An empowered group of Ministers (eGoM) headed by the Defence Minister A K Antony on Friday gave its go-ahead for the latest standard bidding documents (SBDs) that would be applicable for projects where the fuel source is determined in advance, known as case-II.

This would facilitate award of 4,000 mw each ultra mega power projects (UMPP) in Tamil Nadu and Odisha.

“There are many clauses that would be fruitful (to power developers) such as pass-through of fuel cost,” said Jyotiraditya M Scindia, Minister of State (Independent Charge) for Power.

It is to be seen if companies come ahead to bid for new power projects. The only operational UMPP in the country run by Tata Power at Mundra has reported losses for rise in coal prices.

On the other hand, Reliance Power has approached the regulator for hike in tariff for the project bagged by the firm.

The Government has brought several changes in the new bidding norms such as there will be a single parameter for competition, which is ‘capacity charge.’
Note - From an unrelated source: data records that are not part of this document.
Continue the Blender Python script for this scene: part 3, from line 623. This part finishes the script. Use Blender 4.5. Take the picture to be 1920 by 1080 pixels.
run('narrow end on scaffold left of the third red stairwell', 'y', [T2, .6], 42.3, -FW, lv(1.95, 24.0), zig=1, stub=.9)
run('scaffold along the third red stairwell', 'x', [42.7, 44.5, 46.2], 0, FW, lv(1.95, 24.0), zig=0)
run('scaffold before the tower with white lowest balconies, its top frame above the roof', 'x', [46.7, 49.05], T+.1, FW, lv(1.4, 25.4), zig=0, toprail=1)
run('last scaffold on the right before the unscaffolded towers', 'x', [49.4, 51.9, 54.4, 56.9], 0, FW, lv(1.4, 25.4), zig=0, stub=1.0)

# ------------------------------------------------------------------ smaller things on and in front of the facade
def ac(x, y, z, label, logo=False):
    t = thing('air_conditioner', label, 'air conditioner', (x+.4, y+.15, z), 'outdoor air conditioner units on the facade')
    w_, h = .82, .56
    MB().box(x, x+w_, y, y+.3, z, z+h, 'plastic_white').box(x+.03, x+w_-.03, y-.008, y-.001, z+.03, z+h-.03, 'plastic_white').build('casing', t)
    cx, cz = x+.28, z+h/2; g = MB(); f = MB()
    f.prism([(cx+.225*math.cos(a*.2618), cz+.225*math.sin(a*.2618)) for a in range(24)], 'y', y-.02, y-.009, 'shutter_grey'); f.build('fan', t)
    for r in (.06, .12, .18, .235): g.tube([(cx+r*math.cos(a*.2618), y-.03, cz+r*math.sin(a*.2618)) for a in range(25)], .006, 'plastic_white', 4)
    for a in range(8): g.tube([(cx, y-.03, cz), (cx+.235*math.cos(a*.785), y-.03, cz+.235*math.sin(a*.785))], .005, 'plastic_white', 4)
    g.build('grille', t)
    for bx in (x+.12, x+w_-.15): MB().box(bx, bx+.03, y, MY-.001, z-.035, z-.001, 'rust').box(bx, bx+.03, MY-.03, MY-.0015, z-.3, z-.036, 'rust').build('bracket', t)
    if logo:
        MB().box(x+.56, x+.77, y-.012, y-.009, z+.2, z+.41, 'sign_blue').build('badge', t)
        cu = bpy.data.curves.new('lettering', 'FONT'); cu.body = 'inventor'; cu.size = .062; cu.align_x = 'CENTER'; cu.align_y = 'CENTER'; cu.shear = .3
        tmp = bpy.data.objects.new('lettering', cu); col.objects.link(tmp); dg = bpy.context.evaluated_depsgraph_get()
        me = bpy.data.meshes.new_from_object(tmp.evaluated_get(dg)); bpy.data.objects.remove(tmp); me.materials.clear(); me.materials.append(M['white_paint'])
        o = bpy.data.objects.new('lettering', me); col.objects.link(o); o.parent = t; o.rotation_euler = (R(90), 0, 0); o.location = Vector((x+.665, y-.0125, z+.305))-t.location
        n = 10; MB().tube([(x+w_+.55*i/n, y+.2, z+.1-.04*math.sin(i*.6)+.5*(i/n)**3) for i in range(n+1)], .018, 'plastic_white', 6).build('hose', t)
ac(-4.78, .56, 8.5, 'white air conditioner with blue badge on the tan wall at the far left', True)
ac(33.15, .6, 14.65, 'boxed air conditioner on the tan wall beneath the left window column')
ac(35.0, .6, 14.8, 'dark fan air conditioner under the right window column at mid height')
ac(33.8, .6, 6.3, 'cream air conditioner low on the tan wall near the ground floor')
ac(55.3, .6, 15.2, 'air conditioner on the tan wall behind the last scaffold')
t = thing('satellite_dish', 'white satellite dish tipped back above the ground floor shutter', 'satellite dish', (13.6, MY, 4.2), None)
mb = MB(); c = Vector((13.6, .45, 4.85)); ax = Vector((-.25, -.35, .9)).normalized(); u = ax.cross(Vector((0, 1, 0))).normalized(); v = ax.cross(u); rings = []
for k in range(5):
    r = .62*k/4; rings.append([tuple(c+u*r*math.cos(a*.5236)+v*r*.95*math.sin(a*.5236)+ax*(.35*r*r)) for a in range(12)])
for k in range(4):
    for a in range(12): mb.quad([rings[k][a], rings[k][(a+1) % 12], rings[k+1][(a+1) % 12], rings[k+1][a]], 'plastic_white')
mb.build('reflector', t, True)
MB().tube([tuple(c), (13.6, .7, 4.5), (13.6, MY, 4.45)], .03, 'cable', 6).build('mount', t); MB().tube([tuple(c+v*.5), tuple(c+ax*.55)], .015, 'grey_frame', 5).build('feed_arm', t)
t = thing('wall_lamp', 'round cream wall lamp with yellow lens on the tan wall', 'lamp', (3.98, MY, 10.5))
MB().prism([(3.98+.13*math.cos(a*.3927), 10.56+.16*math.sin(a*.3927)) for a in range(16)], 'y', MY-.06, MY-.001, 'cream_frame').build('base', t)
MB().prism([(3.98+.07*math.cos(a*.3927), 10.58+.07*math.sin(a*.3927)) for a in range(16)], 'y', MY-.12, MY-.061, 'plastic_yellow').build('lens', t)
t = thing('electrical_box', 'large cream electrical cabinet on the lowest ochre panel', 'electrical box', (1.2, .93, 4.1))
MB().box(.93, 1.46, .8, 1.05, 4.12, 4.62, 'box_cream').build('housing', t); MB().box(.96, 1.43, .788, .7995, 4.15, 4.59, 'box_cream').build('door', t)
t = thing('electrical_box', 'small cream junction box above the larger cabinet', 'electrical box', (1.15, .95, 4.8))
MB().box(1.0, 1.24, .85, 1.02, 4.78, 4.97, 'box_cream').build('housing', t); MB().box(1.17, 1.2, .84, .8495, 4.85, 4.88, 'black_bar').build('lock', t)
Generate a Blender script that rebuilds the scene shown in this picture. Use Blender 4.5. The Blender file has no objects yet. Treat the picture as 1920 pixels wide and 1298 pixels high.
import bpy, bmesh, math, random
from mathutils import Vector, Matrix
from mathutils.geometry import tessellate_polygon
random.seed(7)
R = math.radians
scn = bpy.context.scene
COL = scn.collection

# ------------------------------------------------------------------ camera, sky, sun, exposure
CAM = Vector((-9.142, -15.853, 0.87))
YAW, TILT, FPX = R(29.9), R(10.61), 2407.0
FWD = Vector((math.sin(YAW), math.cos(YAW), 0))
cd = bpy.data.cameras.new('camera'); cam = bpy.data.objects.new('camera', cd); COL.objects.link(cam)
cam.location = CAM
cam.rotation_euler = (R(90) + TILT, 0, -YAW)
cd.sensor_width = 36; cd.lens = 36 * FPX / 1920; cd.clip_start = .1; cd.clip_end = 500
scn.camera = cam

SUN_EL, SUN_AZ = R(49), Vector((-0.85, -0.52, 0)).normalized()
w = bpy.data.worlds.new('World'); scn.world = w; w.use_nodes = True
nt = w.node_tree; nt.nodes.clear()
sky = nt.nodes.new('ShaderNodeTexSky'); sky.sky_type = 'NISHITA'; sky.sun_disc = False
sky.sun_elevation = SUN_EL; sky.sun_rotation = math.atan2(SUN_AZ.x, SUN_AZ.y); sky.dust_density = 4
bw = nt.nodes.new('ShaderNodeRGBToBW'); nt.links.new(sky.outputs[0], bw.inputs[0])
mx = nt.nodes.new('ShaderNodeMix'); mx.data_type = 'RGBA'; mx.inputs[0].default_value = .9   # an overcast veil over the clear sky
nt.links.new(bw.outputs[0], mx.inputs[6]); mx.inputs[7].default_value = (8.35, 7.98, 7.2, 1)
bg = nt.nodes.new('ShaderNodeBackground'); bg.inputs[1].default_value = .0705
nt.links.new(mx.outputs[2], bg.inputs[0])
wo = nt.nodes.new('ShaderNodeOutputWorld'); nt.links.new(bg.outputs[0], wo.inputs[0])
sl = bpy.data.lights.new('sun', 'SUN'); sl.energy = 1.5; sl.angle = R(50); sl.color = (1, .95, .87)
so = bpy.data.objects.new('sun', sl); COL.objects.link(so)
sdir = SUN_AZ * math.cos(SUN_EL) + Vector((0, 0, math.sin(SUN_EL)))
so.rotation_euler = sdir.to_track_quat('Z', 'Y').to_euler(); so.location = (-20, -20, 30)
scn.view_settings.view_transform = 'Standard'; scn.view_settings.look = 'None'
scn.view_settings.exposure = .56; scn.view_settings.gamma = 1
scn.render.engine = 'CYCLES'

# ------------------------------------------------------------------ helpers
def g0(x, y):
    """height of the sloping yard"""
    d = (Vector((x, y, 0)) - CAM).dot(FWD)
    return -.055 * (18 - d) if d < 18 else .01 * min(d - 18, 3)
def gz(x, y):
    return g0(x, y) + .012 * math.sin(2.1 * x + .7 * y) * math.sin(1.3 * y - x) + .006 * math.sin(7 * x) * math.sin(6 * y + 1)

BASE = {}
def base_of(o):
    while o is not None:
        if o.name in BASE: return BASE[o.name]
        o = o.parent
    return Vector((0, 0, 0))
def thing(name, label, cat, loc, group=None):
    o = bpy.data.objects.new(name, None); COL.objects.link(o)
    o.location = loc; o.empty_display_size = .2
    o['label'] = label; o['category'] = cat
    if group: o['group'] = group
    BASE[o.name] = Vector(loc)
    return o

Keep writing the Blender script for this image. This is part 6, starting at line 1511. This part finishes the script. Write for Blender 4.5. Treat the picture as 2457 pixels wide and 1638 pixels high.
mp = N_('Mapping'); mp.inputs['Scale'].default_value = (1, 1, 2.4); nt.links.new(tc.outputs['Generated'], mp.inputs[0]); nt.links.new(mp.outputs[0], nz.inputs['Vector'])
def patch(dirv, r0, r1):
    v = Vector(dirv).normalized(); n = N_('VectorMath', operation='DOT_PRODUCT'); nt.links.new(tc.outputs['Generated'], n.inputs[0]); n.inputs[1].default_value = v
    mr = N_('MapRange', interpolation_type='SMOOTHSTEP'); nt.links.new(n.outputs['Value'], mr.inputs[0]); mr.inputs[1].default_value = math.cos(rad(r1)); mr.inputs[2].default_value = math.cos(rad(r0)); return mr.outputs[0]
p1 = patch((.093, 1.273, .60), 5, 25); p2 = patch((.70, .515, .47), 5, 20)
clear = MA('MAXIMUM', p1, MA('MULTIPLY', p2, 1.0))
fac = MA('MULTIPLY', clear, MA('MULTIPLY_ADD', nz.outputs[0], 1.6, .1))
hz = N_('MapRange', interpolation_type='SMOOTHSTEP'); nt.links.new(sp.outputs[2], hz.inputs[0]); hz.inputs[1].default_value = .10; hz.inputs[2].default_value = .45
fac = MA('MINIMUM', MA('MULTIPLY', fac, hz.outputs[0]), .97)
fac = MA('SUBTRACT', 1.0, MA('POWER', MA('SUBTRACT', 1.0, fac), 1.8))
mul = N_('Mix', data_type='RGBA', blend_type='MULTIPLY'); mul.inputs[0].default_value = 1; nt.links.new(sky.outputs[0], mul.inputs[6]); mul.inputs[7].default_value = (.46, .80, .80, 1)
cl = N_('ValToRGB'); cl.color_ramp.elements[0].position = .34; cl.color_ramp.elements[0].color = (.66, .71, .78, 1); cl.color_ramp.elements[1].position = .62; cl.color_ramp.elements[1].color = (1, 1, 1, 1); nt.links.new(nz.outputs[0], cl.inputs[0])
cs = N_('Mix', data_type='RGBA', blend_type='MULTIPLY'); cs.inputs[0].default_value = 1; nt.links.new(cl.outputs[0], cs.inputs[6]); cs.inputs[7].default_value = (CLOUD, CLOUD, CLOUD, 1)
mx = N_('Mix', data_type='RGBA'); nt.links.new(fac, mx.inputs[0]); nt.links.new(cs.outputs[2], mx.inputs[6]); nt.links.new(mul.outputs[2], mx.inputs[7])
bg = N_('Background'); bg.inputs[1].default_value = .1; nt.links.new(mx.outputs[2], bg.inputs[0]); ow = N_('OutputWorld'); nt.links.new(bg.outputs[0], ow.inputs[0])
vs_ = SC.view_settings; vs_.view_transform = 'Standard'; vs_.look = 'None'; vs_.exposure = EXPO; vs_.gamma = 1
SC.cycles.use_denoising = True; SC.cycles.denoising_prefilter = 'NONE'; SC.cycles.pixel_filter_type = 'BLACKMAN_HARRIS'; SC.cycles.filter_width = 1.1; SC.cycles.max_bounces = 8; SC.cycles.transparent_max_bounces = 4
In the earlier model, a bidder had to give nearly 54 price quotes spread over 25 years. Since, the fuel cost is made pass-through now; there would be no quotes for fuel charges. The capacity charge would be linked to depreciation and loan repayment. At the same time, it will be linked to the inflation index.

In addition, an independent engineer would oversee some of the core functions of the projects. The core functions would include reviewing if the station has been set up as per the laid specifications, supervising testing and commissioning procedure and any other clause where the utility may face financial liability.

The new norms also changes the projects from a build-own-operate (BOO) model to design, build, finance, operate, and transfer (DBFOT) structure.

In a DBFOT model, the project developer will not have ownership of the land and the plants. This also means that lenders will not get security on the land or the project assets.

The Government has assured that it would recommend to Reserve Bank of India to facilitate funding for the power projects.

The project developers would also have to buy their equipment from domestic suppliers such as BHEL, L&T and Alstom-Bharat Forge, among others.

The Minister of Heavy Industries and Public Enterprises, Praful Patel, has urged the Government to make it mandatory for UMPPs to source equipment locally.

The UMPPs would have to sale at least 80 per cent of the electricity produced on long-term agreement to discoms. The Government proposes to keep free 15-20 per cent of the capacity in each project for merchant sales.